Salah satunya adalah Guru Besar Kelautan dari Institut Pertanian Bogor (IPB) Rokhmin Dahuri. Mantan Menteri Kelautan dan Perikanan era Presiden Megawati Sukarnoputri tersebut mengungkapkan, draft RUU Perlindungan dan Pemberdayaan Nelayan dan Pembudidaya Ikan sudah cukup komplit. Namun, dia memberikan sejumlah saran baik dari sisi lingkungan maupun sisi bisnis.
Dari sisi lingkungan, Rokhmin memberikan tiga masukan.

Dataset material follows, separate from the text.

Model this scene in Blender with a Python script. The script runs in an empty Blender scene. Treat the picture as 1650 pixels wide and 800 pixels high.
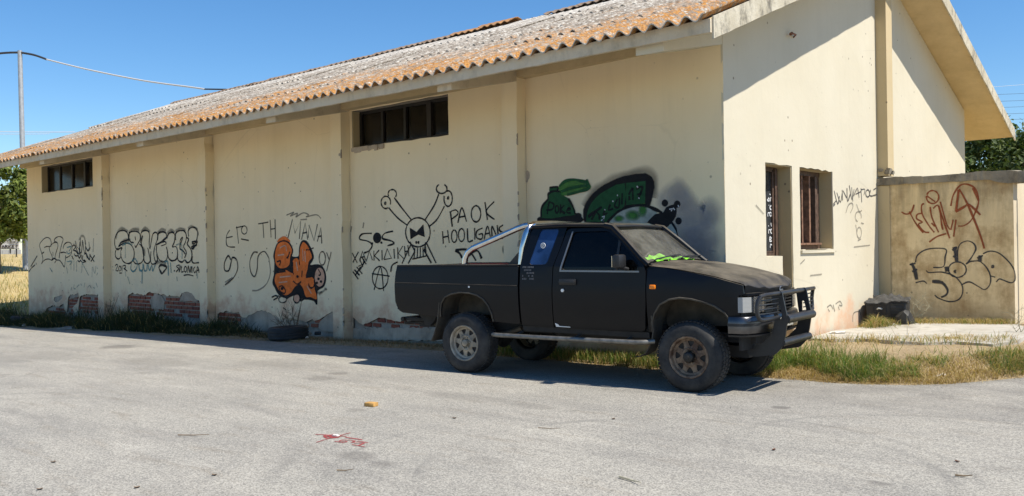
import bpy, bmesh, math, random
from mathutils import Vector, Matrix
from mathutils.geometry import tessellate_polygon
R = random.Random(7)
C = bpy.context.scene.collection
SC = bpy.context.scene
rad = math.radians

# ------------------------------------------------------------------ camera
CAM = Vector((5.1326, -9.7030, 1.5219))
YAW, PITCH, ROLL, FPX = -0.72149, 0.0, -0.01544, 1438.3
_f = Vector((math.sin(YAW)*math.cos(PITCH), math.cos(YAW)*math.cos(PITCH), math.sin(PITCH)))
_r = Vector((math.cos(YAW), -math.sin(YAW), 0)); _u = _r.cross(_f)
RT = _r*math.cos(ROLL)+_u*math.sin(ROLL); UP = -_r*math.sin(ROLL)+_u*math.cos(ROLL)
cam = bpy.data.cameras.new("camera"); camo = bpy.data.objects.new("camera", cam); C.objects.link(camo)
cam.sensor_width = 36; cam.lens = FPX/1650*36; cam.clip_start = .05; cam.clip_end = 4000
M3 = Matrix((RT, UP, -_f)).transposed()
camo.matrix_world = Matrix.Translation(CAM) @ M3.to_4x4()
SC.camera = camo

# ------------------------------------------------------------------ daylight
SUN = Vector((.65, .13, 1.03)).normalized()
world = bpy.data.worlds.new("World"); SC.world = world; world.use_nodes = True
wn = world.node_tree; bg = wn.nodes['Background']
sky = wn.nodes.new('ShaderNodeTexSky'); sky.sky_type = 'NISHITA'; sky.sun_disc = False
sky.sun_elevation = math.asin(SUN.z); sky.sun_rotation = math.atan2(SUN.x, SUN.y)
sky.air_density = 1.0; sky.dust_density = 0.15; sky.ozone_density = 4.5; sky.altitude = 300
hs = wn.nodes.new('ShaderNodeHueSaturation'); hs.inputs['Saturation'].default_value = 1.22; hs.inputs['Value'].default_value = 1.02
wn.links.new(sky.outputs[0], hs.inputs['Color']); wn.links.new(hs.outputs[0], bg.inputs[0]); bg.inputs[1].default_value = .085
sl = bpy.data.lights.new("sun", 'SUN'); sl.energy = 3.9; sl.angle = rad(.5); sl.color = (1, .94, .84)
so = bpy.data.objects.new("sun", sl); C.objects.link(so)
so.rotation_euler = (-SUN).to_track_quat('-Z', 'Y').to_euler()
vs = SC.view_settings; vs.view_transform = 'Standard'; vs.look = 'None'; vs.exposure = .85; vs.gamma = 1

# ------------------------------------------------------------------ placing helpers
S = 1.035                                   # the building stands a little farther than the survey of the truck
def b(p): return CAM + (Vector(p)-CAM)*S    # survey coordinates -> world
def ray(px, py): return _f + RT*((px-825)/FPX) - UP*((py-400)/FPX)
def onY(px, py, y):
    v = ray(px, py); return CAM + v*((y-CAM.y)/v.y)
def onX(px, py, x):
    v = ray(px, py); return CAM + v*((x-CAM.x)/v.x)
def onZ(px, py, z=0.):
    v = ray(px, py); return CAM + v*((z-CAM.z)/v.z)
def smooth(a, c, x):
    t = min(1, max(0, (x-a)/(c-a))); return t*t*(3-2*t)

# ------------------------------------------------------------------ object helpers
def tag(o, label=None, cat=None, group=None, kind=None):
    for k, v in (('label', label), ('category', cat), ('group', group), ('kind', kind)):
        if v: o[k] = v
    return o
def thing(name, label, cat, loc=(0, 0, 0), rz=0, group=None):
    o = bpy.data.objects.new(name, None); C.objects.link(o); o.empty_display_size = .2
    o.location = loc; o.rotation_euler = (0, 0, rz); tag(o, label, cat, group); return o
def root_of(o):
    while o.parent: o = o.parent
    return o
def link(name, me, mat, parent=None, sm=False, local=False):
    o = bpy.data.objects.new(name, me); C.objects.link(o)
    if mat: me.materials.append(mat)
    if parent:
        o.parent = parent
        if not local: o.location = -root_of(parent).location if root_of(parent) is parent else (0, 0, 0)
    return o
def finish(me, ang=.6, flat=False, recalc=True):
    bm = bmesh.new(); bm.from_mesh(me)
    if recalc: bmesh.ops.recalc_face_normals(bm, faces=bm.faces)
    if not flat:
        for f in bm.faces: f.smooth = True
        for e in bm.edges:
            if len(e.link_faces) == 2 and e.calc_face_angle(0) > ang: e.smooth = False
    bm.to_mesh(me); bm.free()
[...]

Pertama, terkait aturan penggunakan kawasan budidaya perikanan dan perikanan tangkap. Rokhmin menegaskan, kawasan yang sudah ditetapkan pemerintah untuk budidaya perikanan dan perikanan tangkap tidak boleh dikonversi untuk kegiatan lainnya.

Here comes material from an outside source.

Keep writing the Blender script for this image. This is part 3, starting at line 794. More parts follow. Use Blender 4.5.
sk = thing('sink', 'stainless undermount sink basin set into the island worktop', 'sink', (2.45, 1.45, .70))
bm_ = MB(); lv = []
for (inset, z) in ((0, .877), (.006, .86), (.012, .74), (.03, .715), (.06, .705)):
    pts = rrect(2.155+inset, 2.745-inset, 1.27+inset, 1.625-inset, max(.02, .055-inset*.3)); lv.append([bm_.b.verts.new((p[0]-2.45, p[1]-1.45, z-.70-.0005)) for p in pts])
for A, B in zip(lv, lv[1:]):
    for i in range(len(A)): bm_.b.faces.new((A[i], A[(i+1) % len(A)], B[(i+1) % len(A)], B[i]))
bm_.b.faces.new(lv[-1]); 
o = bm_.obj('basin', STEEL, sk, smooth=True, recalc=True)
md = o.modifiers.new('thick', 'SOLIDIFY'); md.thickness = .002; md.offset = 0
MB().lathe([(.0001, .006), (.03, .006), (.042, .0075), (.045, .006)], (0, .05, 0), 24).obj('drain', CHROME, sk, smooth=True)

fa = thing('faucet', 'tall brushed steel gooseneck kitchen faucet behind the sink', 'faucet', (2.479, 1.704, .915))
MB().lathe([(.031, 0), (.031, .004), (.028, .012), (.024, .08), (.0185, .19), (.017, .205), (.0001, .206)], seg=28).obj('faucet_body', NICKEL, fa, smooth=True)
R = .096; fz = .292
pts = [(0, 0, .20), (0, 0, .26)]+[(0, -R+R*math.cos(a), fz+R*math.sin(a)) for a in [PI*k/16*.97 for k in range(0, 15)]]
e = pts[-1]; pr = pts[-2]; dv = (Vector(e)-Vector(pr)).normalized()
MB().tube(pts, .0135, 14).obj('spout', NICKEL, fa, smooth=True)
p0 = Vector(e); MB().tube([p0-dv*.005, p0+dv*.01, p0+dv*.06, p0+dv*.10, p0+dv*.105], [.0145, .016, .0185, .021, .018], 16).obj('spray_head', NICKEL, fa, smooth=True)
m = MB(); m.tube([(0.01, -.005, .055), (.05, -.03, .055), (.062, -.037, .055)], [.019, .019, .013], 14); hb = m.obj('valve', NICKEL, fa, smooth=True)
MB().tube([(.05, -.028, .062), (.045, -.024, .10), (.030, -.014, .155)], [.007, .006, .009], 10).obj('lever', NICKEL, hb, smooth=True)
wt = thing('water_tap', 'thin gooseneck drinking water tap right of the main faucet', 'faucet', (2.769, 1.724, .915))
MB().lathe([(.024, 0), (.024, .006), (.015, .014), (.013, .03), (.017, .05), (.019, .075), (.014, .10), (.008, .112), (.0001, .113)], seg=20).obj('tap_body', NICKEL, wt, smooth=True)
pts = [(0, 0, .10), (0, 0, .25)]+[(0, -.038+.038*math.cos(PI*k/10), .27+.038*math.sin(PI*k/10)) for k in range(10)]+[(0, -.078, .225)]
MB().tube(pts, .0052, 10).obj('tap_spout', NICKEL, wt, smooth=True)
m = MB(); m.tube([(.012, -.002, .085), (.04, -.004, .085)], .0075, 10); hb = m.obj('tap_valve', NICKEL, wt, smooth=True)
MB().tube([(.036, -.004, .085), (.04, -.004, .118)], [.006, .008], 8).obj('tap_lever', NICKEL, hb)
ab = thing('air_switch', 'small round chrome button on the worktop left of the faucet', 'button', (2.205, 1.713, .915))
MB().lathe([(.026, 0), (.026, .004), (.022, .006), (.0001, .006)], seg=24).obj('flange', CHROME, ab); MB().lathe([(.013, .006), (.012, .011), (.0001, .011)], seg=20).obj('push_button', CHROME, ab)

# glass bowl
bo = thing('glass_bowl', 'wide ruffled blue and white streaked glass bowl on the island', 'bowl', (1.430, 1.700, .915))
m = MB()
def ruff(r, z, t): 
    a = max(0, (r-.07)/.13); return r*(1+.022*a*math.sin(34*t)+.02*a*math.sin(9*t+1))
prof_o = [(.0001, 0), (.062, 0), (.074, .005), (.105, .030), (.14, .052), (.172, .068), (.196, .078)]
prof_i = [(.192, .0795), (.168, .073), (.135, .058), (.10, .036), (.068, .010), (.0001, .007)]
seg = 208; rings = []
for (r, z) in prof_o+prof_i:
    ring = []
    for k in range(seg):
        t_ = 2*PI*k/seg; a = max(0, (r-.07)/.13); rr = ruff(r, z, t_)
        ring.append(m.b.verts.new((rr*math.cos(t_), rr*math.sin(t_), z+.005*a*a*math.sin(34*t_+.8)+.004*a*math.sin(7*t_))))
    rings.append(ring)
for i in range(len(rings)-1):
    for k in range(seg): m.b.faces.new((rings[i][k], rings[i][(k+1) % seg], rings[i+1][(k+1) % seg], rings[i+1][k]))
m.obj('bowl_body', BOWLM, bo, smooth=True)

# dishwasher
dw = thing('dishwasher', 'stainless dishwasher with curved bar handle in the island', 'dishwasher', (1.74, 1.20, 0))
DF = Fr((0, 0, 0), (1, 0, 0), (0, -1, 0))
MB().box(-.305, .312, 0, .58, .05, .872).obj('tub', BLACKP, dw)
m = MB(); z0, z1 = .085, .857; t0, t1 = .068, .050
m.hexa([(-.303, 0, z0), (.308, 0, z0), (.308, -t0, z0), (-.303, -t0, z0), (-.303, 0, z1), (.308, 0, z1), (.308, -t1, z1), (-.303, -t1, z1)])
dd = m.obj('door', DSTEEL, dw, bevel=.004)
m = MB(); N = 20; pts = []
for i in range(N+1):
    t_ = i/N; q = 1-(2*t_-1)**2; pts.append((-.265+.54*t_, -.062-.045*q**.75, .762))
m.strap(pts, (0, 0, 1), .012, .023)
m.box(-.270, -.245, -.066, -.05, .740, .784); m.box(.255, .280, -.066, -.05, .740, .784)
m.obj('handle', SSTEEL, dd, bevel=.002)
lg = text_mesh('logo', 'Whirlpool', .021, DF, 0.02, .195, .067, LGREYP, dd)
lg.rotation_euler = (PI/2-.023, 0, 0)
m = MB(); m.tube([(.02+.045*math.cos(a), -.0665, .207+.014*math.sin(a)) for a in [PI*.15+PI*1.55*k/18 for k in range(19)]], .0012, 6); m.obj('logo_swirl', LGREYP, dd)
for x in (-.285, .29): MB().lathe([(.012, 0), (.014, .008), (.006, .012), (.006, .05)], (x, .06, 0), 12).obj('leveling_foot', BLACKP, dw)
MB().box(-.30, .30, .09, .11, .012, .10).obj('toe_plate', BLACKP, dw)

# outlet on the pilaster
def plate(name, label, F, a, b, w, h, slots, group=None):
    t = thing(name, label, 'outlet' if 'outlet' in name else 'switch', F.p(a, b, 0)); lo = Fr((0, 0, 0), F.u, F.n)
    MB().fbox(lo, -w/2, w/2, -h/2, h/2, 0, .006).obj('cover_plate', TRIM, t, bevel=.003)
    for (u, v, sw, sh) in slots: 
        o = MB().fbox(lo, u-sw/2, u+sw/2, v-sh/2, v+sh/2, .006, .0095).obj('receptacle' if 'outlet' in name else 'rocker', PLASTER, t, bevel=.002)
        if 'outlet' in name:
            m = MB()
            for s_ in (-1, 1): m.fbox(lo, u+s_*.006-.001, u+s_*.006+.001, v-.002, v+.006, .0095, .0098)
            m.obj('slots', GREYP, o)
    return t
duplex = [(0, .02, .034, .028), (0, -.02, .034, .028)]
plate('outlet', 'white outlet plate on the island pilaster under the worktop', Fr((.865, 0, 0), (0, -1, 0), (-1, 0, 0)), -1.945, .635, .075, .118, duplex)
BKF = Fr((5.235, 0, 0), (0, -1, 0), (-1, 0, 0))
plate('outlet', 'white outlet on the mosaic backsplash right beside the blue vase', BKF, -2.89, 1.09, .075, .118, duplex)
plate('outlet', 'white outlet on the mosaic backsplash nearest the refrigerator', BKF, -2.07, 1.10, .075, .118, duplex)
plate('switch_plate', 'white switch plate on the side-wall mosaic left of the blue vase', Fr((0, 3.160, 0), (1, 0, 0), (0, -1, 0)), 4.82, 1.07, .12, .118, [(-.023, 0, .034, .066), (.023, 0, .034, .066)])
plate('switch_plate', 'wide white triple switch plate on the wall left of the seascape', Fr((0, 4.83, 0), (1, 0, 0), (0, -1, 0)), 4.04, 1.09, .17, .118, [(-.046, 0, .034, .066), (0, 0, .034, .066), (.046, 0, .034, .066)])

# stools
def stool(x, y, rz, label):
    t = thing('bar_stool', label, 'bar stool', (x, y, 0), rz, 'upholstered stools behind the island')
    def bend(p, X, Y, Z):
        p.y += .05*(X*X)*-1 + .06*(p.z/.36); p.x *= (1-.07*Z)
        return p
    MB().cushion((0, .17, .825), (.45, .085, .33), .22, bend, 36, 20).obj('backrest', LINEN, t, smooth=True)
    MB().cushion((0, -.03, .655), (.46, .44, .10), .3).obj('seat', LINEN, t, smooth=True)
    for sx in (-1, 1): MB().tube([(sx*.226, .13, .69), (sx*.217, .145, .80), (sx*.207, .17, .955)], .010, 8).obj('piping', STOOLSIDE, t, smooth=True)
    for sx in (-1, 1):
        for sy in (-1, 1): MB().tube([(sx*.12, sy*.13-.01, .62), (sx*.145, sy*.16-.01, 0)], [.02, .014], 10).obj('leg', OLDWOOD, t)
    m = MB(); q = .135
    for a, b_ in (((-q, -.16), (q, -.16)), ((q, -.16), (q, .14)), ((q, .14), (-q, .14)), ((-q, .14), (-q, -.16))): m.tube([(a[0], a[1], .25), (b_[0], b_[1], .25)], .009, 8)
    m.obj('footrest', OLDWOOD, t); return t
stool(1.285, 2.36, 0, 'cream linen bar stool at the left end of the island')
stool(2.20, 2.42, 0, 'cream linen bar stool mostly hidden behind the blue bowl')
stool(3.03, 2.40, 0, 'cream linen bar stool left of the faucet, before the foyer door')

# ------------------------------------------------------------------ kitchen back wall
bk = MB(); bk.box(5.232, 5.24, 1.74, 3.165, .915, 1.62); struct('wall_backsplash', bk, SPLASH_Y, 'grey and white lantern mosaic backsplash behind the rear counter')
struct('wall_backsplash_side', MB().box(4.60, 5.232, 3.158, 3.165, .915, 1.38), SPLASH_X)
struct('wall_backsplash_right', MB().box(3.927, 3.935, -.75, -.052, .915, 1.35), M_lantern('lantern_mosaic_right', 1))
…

“Tarakan pernah menjadi pusat tambak udang, tapi karena walikota berorientasi profit sekarang menjadi mall. Masukan saya di RUU ini, kawasan budidaya perikanan atau perikanan tidak boleh lagi digunakan untuk kegiatan lainnya,” kata Rokhmin, Senin (15/6).

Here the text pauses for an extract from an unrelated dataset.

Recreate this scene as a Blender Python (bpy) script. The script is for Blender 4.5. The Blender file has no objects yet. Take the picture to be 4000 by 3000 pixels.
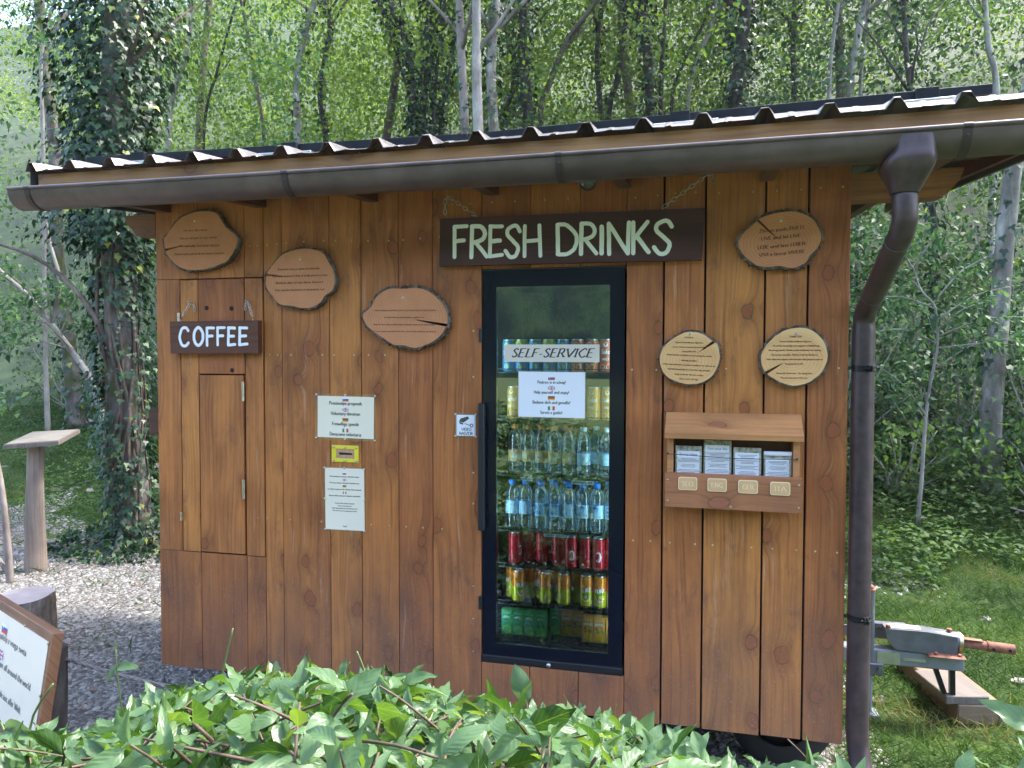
import bpy, bmesh, math, random
import numpy as np
from mathutils import Vector, Matrix, noise as mnoise

# ------------------------------------------------------------------ camera, world, sun
scene = bpy.context.scene
COL = scene.collection
cam_d = bpy.data.cameras.new('camera'); cam = bpy.data.objects.new('camera', cam_d); COL.objects.link(cam)
cam_d.sensor_width = 36.0; cam_d.lens = 27.03; cam_d.clip_start = 0.05; cam_d.clip_end = 1000
YAW, PITCH, ROLL = math.radians(-14.463), math.radians(-1.8936), math.radians(0.1136)
_f = Vector((math.sin(YAW)*math.cos(PITCH), math.cos(YAW)*math.cos(PITCH), math.sin(PITCH)))
_r = Vector((math.cos(YAW), -math.sin(YAW), 0)); _u = _r.cross(_f)
_r2 = _r*math.cos(ROLL) + _u*math.sin(ROLL); _u2 = -_r*math.sin(ROLL) + _u*math.cos(ROLL)
_m = Matrix((_r2, _u2, -_f)).transposed().to_4x4(); _m.translation = Vector((2.614, -3.2, 1.80))
cam.matrix_world = _m
scene.camera = cam

SUN_EL, SUN_AZ = math.radians(57), math.radians(52)      # azimuth from +Y towards +X
world = bpy.data.worlds.new('World'); scene.world = world; world.use_nodes = True
nt = world.node_tree; nt.nodes.clear()
sky = nt.nodes.new('ShaderNodeTexSky'); sky.sky_type = 'NISHITA'; sky.sun_disc = False
sky.sun_elevation = SUN_EL; sky.sun_rotation = SUN_AZ; sky.air_density = 1.0; sky.dust_density = 2.5; sky.ozone_density = 1.0
bg = nt.nodes.new('ShaderNodeBackground'); bg.inputs[1].default_value = 0.15
wo = nt.nodes.new('ShaderNodeOutputWorld'); nt.links.new(sky.outputs[0], bg.inputs[0]); nt.links.new(bg.outputs[0], wo.inputs[0])
sun_d = bpy.data.lights.new('sun', 'SUN'); sun_d.energy = 1.6; sun_d.angle = math.radians(5); sun_d.color = (1.0, 0.95, 0.87)
sun = bpy.data.objects.new('sun', sun_d); COL.objects.link(sun)
_sd = Vector((math.sin(SUN_AZ)*math.cos(SUN_EL), math.cos(SUN_AZ)*math.cos(SUN_EL), math.sin(SUN_EL)))
sun.rotation_euler = _sd.to_track_quat('Z', 'Y').to_euler()
scene.view_settings.view_transform = 'Standard'; scene.view_settings.look = 'None'
scene.view_settings.exposure = 2.88; scene.view_settings.gamma = 1.0
try:
    scene.cycles.max_bounces = 9; scene.cycles.transparent_max_bounces = 16; scene.cycles.diffuse_bounces = 4
    scene.cycles.sample_clamp_indirect = 6.0; scene.cycles.use_denoising = True
except Exception: pass

R0 = random.Random(7)
rng = np.random.default_rng(11)

# ------------------------------------------------------------------ materials
MATS = {}
def newmat(name):
    m = bpy.data.materials.new(name); m.use_nodes = True
    n = m.node_tree; n.nodes.clear()
    out = n.nodes.new('ShaderNodeOutputMaterial'); b = n.nodes.new('ShaderNodeBsdfPrincipled')
    n.links.new(b.outputs[0], out.inputs[0]); MATS[name] = m
    return m, n, b, out
def setin(n, sock, v):
    if hasattr(v, 'bl_idname') or isinstance(v, bpy.types.NodeSocket): n.links.new(v, sock)
    else: sock.default_value = v
def node(n, t, ins=None, **kw):
    x = n.nodes.new('ShaderNode'+t)
    for k, v in kw.items(): setattr(x, k, v)
    for k, v in (ins or {}).items(): setin(n, x.inputs[k], v)
    return x
def ramp(n, fac, stops, interp='LINEAR'):
    r = n.nodes.new('ShaderNodeValToRGB'); cr = r.color_ramp; cr.interpolation = interp
    while len(cr.elements) < len(stops): cr.elements.new(0.5)
    for e, (p, c) in zip(cr.elements, stops):
        e.position = p; e.color = (*c, 1) if len(c) == 3 else c
    n.links.new(fac, r.inputs[0]); return r.outputs[0]
def mix(n, fac, a, b, t='MIX'):
    x = n.nodes.new('ShaderNodeMix'); x.data_type = 'RGBA'; x.blend_type = t
    setin(n, x.inputs[0], fac)
    for s, v in ((x.inputs[6], a), (x.inputs[7], b)):
        if isinstance(v, bpy.types.NodeSocket): n.links.new(v, s)
        else: s.default_value = (*v, 1)
    return x.outputs[2]
def math_(n, op, a, b=0.0, c=None):
    x = n.nodes.new('ShaderNodeMath'); x.operation = op
    setin(n, x.inputs[0], a); setin(n, x.inputs[1], b)
    if c is not None: setin(n, x.inputs[2], c)
    return x.outputs[0]
def bump(n, b, h, strength=0.3, dist=0.01):
    x = node(n, 'Bump', {'Height': h, 'Strength': strength, 'Distance': dist}); n.links.new(x.outputs[0], b.inputs['Normal'])
def flat(name, col, rough=0.5, metal=0.0, var=0.0, scale=30.0, spec=0.5, bmp=0.0):
    m, n, b, o = newmat(name)
    b.inputs['Roughness'].default_value = rough; b.inputs['Metallic'].default_value = metal
    b.inputs['Specular IOR Level'].default_value = spec
    if var > 0:
        tc = node(n, 'TexCoord'); nz = node(n, 'TexNoise', {'Vector': tc.outputs['Object'], 'Scale': scale, 'Detail': 6.0, 'Roughness': 0.6})
        c0 = tuple(max(0, c*(1-var)) for c in col); c1 = tuple(min(1, c*(1+var)) for c in col)
        n.links.new(ramp(n, nz.outputs[0], [(0.3, c0), (0.7, c1)]), b.inputs['Base Color'])
        r = node(n, 'MapRange', {0: nz.outputs[0], 3: max(0.05, rough-0.1), 4: min(1, rough+0.12)}); n.links.new(r.outputs[0], b.inputs['Roughness'])
        if bmp: bump(n, b, nz.outputs[0], bmp, 0.004)
    else: b.inputs['Base Color'].default_value = (*col, 1)
    return m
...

Masukan kedua untuk sisi lingkungan yaitu pemerintah harus memasukkan dalam beleid tersebut aturan minimal 30 persen lahan untuk critical habitat. Critical habitat ini diperlukan untuk nursery ground ikan-ikan kecil, seperi mangrove dan terumbu karang.
Ketiga, Rokhmin juga memberikan masukan agar di dalam RUU tersebut pemerintah mengatur kegiatan ekonomi yang akan berdiri di lingkungan perikanan dan kelautan. Dia menjelaskan, apabila perairan pesisirnya membutuhkan kualitas air yang baik, maka penggunaan lahan di sekitarnya tidak boleh untuk kegiatan ekonomi yang mencemari, seperti pabrik tanpa pengolahan limbah.
“Kalau tidak diatur ini, bagaimanapun Bu Susi jungkir balik, ekosistem tercemari, maka biota laut akan turun,” ujar Rokhmin.